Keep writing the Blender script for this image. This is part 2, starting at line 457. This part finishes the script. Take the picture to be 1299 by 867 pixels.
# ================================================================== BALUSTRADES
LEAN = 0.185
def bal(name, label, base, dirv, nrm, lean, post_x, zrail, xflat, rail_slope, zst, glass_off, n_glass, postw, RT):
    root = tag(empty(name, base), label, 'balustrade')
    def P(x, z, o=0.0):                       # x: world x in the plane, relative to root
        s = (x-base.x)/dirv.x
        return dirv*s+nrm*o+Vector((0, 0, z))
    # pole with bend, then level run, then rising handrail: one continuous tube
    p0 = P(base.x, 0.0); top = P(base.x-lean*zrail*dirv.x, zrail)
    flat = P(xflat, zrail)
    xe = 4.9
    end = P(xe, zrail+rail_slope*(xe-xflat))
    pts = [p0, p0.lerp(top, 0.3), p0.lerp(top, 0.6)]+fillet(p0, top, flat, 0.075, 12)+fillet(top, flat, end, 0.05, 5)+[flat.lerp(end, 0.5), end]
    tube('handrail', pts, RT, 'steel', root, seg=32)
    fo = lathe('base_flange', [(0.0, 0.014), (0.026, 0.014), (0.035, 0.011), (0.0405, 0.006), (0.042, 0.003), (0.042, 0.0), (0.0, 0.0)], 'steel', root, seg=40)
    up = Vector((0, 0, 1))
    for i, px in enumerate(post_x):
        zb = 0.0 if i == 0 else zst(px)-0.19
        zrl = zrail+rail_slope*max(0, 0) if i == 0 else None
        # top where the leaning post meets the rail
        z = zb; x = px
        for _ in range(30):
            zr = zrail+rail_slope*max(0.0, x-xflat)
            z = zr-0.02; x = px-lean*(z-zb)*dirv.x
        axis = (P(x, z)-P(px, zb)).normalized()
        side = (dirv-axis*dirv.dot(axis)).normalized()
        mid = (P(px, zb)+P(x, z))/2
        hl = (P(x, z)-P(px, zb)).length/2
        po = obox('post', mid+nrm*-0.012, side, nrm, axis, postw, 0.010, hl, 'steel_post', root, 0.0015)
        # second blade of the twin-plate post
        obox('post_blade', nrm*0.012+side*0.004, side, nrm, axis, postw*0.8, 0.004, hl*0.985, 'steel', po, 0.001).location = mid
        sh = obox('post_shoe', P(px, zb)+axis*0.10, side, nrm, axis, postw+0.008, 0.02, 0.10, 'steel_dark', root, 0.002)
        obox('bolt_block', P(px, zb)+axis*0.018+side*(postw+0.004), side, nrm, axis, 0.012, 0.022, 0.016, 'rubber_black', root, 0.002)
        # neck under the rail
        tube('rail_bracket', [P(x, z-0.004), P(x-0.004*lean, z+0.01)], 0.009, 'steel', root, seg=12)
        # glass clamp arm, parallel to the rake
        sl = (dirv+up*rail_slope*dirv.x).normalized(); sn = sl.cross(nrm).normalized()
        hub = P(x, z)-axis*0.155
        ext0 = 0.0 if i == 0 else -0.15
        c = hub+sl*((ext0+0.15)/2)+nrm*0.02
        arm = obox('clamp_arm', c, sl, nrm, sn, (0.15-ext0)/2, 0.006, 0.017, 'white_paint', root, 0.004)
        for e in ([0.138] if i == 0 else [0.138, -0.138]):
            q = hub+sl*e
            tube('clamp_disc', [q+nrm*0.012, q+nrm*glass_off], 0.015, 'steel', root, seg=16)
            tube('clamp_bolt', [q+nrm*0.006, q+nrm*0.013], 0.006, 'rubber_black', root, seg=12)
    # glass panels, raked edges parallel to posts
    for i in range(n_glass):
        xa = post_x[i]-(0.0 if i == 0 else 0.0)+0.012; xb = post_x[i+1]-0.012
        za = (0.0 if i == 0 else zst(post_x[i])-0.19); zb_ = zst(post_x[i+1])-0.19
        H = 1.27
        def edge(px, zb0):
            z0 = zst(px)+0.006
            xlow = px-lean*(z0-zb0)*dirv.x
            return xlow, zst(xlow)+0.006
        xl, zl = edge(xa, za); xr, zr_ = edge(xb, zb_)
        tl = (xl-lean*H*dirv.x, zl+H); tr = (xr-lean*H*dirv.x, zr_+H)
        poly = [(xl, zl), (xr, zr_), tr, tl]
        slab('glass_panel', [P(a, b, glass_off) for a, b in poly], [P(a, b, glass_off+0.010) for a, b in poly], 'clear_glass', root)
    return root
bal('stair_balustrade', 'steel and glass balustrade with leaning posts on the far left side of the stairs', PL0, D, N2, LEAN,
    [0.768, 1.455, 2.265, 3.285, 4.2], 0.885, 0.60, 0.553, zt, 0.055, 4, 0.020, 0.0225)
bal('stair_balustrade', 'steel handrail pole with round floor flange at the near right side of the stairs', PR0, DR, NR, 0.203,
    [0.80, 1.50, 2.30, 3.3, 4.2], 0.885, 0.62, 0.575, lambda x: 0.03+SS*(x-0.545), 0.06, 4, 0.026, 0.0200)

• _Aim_
Nothing in the data may differ; print all of it exactly as written.

• _Written answer_
Keep writing the Blender script for this image. This is part 2, starting at line 457. This part finishes the script. Take the picture to be 1299 by 867 pixels.
# ================================================================== BALUSTRADES
LEAN = 0.185
def bal(name, label, base, dirv, nrm, lean, post_x, zrail, xflat, rail_slope, zst, glass_off, n_glass, postw, RT):
    root = tag(empty(name, base), label, 'balustrade')
    def P(x, z, o=0.0):                       # x: world x in the plane, relative to root
        s = (x-base.x)/dirv.x
        return dirv*s+nrm*o+Vector((0, 0, z))
    # pole with bend, then level run, then rising handrail: one continuous tube
    p0 = P(base.x, 0.0); top = P(base.x-lean*zrail*dirv.x, zrail)
    flat = P(xflat, zrail)
    xe = 4.9
    end = P(xe, zrail+rail_slope*(xe-xflat))
    pts = [p0, p0.lerp(top, 0.3), p0.lerp(top, 0.6)]+fillet(p0, top, flat, 0.075, 12)+fillet(top, flat, end, 0.05, 5)+[flat.lerp(end, 0.5), end]
    tube('handrail', pts, RT, 'steel', root, seg=32)
    fo = lathe('base_flange', [(0.0, 0.014), (0.026, 0.014), (0.035, 0.011), (0.0405, 0.006), (0.042, 0.003), (0.042, 0.0), (0.0, 0.0)], 'steel', root, seg=40)
    up = Vector((0, 0, 1))
    for i, px in enumerate(post_x):
        zb = 0.0 if i == 0 else zst(px)-0.19
        zrl = zrail+rail_slope*max(0, 0) if i == 0 else None
        # top where the leaning post meets the rail
        z = zb; x = px
        for _ in range(30):
            zr = zrail+rail_slope*max(0.0, x-xflat)
            z = zr-0.02; x = px-lean*(z-zb)*dirv.x
        axis = (P(x, z)-P(px, zb)).normalized()
        side = (dirv-axis*dirv.dot(axis)).normalized()
        mid = (P(px, zb)+P(x, z))/2
        hl = (P(x, z)-P(px, zb)).length/2
        po = obox('post', mid+nrm*-0.012, side, nrm, axis, postw, 0.010, hl, 'steel_post', root, 0.0015)
        # second blade of the twin-plate post
        obox('post_blade', nrm*0.012+side*0.004, side, nrm, axis, postw*0.8, 0.004, hl*0.985, 'steel', po, 0.001).location = mid
        sh = obox('post_shoe', P(px, zb)+axis*0.10, side, nrm, axis, postw+0.008, 0.02, 0.10, 'steel_dark', root, 0.002)
        obox('bolt_block', P(px, zb)+axis*0.018+side*(postw+0.004), side, nrm, axis, 0.012, 0.022, 0.016, 'rubber_black', root, 0.002)
        # neck under the rail
        tube('rail_bracket', [P(x, z-0.004), P(x-0.004*lean, z+0.01)], 0.009, 'steel', root, seg=12)
        # glass clamp arm, parallel to the rake
        sl = (dirv+up*rail_slope*dirv.x).normalized(); sn = sl.cross(nrm).normalized()
        hub = P(x, z)-axis*0.155
        ext0 = 0.0 if i == 0 else -0.15
        c = hub+sl*((ext0+0.15)/2)+nrm*0.02
        arm = obox('clamp_arm', c, sl, nrm, sn, (0.15-ext0)/2, 0.006, 0.017, 'white_paint', root, 0.004)
        for e in ([0.138] if i == 0 else [0.138, -0.138]):
            q = hub+sl*e
            tube('clamp_disc', [q+nrm*0.012, q+nrm*glass_off], 0.015, 'steel', root, seg=16)
            tube('clamp_bolt', [q+nrm*0.006, q+nrm*0.013], 0.006, 'rubber_black', root, seg=12)
    # glass panels, raked edges parallel to posts
    for i in range(n_glass):
        xa = post_x[i]-(0.0 if i == 0 else 0.0)+0.012; xb = post_x[i+1]-0.012
        za = (0.0 if i == 0 else zst(post_x[i])-0.19); zb_ = zst(post_x[i+1])-0.19
        H = 1.27
        def edge(px, zb0):
            z0 = zst(px)+0.006
            xlow = px-lean*(z0-zb0)*dirv.x
            return xlow, zst(xlow)+0.006
        xl, zl = edge(xa, za); xr, zr_ = edge(xb, zb_)
        tl = (xl-lean*H*dirv.x, zl+H); tr = (xr-lean*H*dirv.x, zr_+H)
        poly = [(xl, zl), (xr, zr_), tr, tl]
        slab('glass_panel', [P(a, b, glass_off) for a, b in poly], [P(a, b, glass_off+0.010) for a, b in poly], 'clear_glass', root)
    return root
bal('stair_balustrade', 'steel and glass balustrade with leaning posts on the far left side of the stairs', PL0, D, N2, LEAN,
    [0.768, 1.455, 2.265, 3.285, 4.2], 0.885, 0.60, 0.553, zt, 0.055, 4, 0.020, 0.0225)
bal('stair_balustrade', 'steel handrail pole with round floor flange at the near right side of the stairs', PR0, DR, NR, 0.203,
    [0.80, 1.50, 2.30, 3.3, 4.2], 0.885, 0.62, 0.575, lambda x: 0.03+SS*(x-0.545), 0.06, 4, 0.026, 0.0200)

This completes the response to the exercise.